È molto importante, in questa ricerca, che una persona riesca a toccare con mano l’amore di Dio. Attraverso la carezza che Dio fa alla mia anima, io scopro dentro di me la mia propria dignità. Ed è questa dignità che mi rivela la mia identità. Il rapporto con Dio mi fa vedere chi devo essere, nonostante tutto ciò che mi circonda, ovvero la distruzione totale. Quando invece questa cosa manca, arriva la disperazione. E allora l’uomo avverte un grande buco, che si riempie di sentimenti aggressivi, di odio. Quel vuoto ricade sulle mie azioni, su come mi comporto.

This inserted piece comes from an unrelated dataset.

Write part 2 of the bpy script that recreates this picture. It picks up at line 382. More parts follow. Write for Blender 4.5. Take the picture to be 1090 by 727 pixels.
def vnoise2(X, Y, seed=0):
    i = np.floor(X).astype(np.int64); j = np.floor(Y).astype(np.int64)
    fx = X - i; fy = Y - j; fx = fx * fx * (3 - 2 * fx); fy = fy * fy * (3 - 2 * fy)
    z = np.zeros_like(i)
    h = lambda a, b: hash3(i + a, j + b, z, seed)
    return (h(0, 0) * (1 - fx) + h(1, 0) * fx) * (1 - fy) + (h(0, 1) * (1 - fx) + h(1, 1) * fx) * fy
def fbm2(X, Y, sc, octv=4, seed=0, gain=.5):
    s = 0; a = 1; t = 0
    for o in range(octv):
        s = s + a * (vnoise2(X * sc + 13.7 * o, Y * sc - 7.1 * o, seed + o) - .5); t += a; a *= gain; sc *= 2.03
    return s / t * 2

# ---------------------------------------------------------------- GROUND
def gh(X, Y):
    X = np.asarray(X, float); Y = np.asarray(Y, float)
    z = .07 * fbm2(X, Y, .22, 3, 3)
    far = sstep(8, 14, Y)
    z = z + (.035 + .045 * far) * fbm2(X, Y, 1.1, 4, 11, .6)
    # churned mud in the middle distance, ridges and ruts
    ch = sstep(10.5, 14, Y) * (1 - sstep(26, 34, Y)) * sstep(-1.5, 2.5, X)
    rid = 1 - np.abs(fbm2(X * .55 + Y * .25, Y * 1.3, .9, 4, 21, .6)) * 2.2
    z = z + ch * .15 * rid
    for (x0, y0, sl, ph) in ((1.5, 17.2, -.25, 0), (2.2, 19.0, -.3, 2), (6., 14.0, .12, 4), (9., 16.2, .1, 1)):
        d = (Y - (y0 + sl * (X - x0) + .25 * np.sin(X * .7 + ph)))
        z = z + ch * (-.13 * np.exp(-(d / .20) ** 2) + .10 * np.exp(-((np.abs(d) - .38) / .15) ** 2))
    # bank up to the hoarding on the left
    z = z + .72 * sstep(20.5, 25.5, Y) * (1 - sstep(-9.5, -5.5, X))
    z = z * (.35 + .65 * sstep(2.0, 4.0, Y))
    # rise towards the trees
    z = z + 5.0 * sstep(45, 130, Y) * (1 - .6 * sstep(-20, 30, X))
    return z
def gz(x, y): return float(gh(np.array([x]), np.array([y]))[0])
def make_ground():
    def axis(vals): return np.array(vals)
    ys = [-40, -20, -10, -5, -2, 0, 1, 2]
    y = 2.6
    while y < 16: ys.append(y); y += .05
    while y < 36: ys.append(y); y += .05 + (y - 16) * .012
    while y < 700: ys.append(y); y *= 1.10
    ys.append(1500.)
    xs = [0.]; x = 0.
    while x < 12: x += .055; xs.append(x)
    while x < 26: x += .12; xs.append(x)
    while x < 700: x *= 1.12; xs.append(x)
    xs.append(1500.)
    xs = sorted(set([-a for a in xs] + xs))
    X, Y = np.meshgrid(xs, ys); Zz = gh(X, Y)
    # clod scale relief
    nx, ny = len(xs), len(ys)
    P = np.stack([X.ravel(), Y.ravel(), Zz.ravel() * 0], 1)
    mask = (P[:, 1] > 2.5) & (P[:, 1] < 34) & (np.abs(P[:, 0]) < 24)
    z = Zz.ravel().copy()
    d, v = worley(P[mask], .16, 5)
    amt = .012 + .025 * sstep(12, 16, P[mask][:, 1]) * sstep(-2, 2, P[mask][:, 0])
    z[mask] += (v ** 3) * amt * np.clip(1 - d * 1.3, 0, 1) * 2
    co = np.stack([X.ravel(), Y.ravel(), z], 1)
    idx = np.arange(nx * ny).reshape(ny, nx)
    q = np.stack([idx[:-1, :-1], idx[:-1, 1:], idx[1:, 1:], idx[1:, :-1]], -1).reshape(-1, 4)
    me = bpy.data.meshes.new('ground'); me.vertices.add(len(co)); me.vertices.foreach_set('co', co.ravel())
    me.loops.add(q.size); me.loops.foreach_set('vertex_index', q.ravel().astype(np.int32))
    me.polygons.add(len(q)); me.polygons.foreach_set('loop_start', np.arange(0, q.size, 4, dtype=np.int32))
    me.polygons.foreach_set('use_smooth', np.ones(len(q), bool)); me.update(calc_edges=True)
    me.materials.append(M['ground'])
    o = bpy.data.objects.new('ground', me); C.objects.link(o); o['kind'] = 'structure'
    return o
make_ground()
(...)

Cosa vuol dire essere vescovo in un Paese in guerra? Appena ordinato, lei si è trovato in una delle situazioni più difficili che si possano immaginare.
La mia missione è legata a Colui al quale ho affidato il mio cuore. Io sono il compagno di Cristo. E Cristo è il mio compagno. Dove c’è il mio compagno, devo stare anch’io. Io sono rimasto con la mia gente perché anche Lui rimarrebbe. Ne sono convinto e, al tempo stesso, ne faccio esperienza: Cristo attraverso di me serve il popolo. Attraverso di me ascolta le persone e dà loro sostegno.
La guerra vi ha avvicinato o vi ha allontanato dalle altre confessioni cristiane? Lei ha ricordato esempi positivi, ma c’è stata anche una grande spaccatura con la Chiesa ortodossa russa, mi pare.
Probabilmente anche queste questioni si sono amplificate. Già prima della guerra c’erano buoni rapporti con tutte le confessioni e anche con le altre religioni. Cosa diversa il Patriarcato di Mosca, perché lì, al fondo, c’è la politica di Putin. Abbiamo fondamenta diverse.
I Papi, a partire da Pio XI e Giovanni XXIII fino a Francesco e a Leone XIV, hanno insistito che la guerra è diventata un’opzione non più praticabile. Qualcosa che bisogna evitare a tutti i costi, che bisognerebbe cancellare dalla storia delle relazioni umane, per quanto critiche.
I Papi avevano e hanno ragione a dire che bisogna far sì che le guerre non accadano. E non è questione di questa o quella guerra, più o meno estesa: perché già una sola guerra è qualcosa di orribile.